One piece was found earlier this year by an American tourist in Vilanculos, also in Inhambane province, and has been handed over to Malaysian authorities. Two other fragments were found in Xai-Xai, in Gaza province, also in the south.
João Abreu said that he was unaware of the circumstances in which the two new objects were found, noting only that they were delivered to the police Morrumbene district of Inhambane.
AFP reports the discovery, by a South African hotelier, of only aircraft part in Morrumbene, But Abreu reiterates that there are two new pieces, which will join the other two still in the possession of the Mozambican authorities.
The fragments will be kept in Maputo until the Mozambican government answers a request submitted about a month ago by the Malaysian ministry of transport for a protocol to be set for a search for more traces on the coast of Mozambique, Abreu said.
The fragments are aerodynamic surfaces of about one square meter each and have not been proved to belong to the Malaysia Airlines aircraft. Only part of a of the Boeing 777 wing, recovered on a beach on neighbouring Reunion Island, has been definitely linked to MH370.

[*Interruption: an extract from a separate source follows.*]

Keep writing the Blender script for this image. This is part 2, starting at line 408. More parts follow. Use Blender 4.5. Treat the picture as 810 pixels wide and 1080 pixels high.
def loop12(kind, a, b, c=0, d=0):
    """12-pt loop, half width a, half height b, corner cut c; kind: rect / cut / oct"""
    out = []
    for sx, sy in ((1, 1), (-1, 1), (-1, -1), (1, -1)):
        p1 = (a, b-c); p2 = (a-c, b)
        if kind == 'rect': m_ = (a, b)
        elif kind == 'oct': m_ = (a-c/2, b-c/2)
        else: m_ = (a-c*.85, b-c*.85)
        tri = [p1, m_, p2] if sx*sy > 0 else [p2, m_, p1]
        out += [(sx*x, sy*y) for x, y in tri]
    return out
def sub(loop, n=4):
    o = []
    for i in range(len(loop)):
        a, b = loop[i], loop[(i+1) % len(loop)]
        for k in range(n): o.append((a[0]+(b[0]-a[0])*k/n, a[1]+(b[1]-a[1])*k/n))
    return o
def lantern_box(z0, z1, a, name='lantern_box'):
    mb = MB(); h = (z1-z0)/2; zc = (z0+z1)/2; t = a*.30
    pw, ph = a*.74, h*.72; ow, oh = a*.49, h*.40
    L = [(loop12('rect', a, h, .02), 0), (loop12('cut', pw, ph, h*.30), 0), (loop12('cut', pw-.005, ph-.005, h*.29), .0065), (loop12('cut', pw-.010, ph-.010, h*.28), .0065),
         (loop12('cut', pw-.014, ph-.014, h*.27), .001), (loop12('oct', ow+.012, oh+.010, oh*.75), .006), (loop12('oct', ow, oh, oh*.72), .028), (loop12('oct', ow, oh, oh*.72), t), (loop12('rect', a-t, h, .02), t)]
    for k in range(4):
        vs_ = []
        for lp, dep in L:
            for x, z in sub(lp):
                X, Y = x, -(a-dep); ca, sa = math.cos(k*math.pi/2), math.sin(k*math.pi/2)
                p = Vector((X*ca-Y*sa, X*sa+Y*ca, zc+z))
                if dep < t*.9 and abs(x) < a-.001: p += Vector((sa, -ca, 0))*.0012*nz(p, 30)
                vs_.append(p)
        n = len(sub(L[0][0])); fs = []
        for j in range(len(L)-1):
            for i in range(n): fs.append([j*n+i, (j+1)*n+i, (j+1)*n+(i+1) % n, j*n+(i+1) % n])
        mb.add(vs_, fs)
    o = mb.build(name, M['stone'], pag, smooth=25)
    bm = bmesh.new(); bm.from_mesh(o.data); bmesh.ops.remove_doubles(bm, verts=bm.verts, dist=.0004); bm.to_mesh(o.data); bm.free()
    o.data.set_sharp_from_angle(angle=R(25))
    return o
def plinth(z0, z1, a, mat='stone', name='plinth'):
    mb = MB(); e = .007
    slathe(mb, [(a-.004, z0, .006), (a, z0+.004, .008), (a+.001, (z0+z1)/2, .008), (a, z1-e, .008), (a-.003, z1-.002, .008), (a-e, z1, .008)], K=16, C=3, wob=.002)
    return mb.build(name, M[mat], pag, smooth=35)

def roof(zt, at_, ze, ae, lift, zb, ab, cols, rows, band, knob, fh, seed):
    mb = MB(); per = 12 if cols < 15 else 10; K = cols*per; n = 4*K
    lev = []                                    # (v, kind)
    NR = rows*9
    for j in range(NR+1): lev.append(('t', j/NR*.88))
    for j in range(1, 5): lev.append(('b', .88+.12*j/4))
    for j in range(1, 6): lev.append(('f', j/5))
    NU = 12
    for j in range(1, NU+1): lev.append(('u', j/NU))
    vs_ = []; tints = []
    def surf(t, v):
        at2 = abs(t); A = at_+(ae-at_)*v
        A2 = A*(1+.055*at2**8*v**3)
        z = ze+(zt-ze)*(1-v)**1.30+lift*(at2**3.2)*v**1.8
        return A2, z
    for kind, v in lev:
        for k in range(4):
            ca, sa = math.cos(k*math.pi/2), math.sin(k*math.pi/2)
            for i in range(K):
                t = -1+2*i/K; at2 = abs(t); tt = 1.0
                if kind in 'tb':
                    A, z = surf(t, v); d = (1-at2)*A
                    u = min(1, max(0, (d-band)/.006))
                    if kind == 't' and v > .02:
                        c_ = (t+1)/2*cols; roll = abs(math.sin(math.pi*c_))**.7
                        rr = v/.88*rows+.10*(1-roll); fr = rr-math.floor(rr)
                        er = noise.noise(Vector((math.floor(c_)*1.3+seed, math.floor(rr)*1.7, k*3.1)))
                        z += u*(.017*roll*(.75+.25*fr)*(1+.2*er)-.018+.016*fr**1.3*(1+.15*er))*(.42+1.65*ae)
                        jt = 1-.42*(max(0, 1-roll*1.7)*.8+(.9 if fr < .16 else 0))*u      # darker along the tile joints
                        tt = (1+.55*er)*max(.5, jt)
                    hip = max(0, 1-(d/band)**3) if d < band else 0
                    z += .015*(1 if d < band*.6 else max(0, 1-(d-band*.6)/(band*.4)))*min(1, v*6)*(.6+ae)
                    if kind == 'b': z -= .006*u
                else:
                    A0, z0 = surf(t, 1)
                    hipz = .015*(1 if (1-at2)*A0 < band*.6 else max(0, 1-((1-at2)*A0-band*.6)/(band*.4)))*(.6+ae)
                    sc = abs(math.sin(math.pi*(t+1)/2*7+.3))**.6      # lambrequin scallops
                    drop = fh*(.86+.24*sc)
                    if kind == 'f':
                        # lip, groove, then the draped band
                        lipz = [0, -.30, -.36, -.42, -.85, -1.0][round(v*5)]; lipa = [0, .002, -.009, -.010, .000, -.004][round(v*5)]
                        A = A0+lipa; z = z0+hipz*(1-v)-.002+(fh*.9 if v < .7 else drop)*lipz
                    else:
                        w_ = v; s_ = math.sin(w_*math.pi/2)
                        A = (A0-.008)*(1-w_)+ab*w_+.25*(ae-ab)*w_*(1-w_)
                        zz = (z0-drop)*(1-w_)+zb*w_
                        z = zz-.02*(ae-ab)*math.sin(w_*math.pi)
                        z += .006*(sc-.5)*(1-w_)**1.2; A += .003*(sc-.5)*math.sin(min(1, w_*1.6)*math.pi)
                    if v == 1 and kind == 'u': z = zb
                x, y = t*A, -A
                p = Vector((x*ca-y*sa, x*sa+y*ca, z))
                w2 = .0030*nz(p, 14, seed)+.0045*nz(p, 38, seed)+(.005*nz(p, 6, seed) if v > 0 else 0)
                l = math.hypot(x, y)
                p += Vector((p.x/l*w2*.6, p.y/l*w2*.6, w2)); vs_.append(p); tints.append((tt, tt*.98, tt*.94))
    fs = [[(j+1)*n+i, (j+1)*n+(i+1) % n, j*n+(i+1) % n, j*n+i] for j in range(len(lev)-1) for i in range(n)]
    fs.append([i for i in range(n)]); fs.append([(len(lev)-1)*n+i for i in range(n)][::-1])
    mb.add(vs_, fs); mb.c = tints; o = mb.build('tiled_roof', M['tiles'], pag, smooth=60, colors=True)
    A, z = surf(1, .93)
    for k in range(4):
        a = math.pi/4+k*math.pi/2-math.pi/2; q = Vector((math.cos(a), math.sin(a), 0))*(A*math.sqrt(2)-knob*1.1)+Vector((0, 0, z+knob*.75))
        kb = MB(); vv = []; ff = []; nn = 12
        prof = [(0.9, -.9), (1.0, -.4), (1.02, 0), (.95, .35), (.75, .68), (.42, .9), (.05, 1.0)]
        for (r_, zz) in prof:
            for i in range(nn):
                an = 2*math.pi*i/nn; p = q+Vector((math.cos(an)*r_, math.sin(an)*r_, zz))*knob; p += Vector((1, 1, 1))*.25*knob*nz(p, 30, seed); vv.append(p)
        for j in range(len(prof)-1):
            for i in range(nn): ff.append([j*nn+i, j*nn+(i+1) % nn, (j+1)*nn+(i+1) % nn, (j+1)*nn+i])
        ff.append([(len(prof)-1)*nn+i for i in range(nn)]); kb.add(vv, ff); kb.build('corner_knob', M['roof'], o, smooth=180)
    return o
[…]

In April, the Australian Office for Security in Transport, which has been leading the search for the aircraft, said that two pieces of debris found on the Mozambique coast ‘almost certainly’ belong to the MH370 flight. The Malaysian government issued a similar opinion in relation to other objects found in South Africa and in Mauritius.
The MH370 disappeared 40 minutes after taking off from Kuala Lumpur bound for Beijing. According to investigators, all communication systems were turned off and the plane was diverted from its route to the south-east of the Indian Ocean where it would eventually have come down.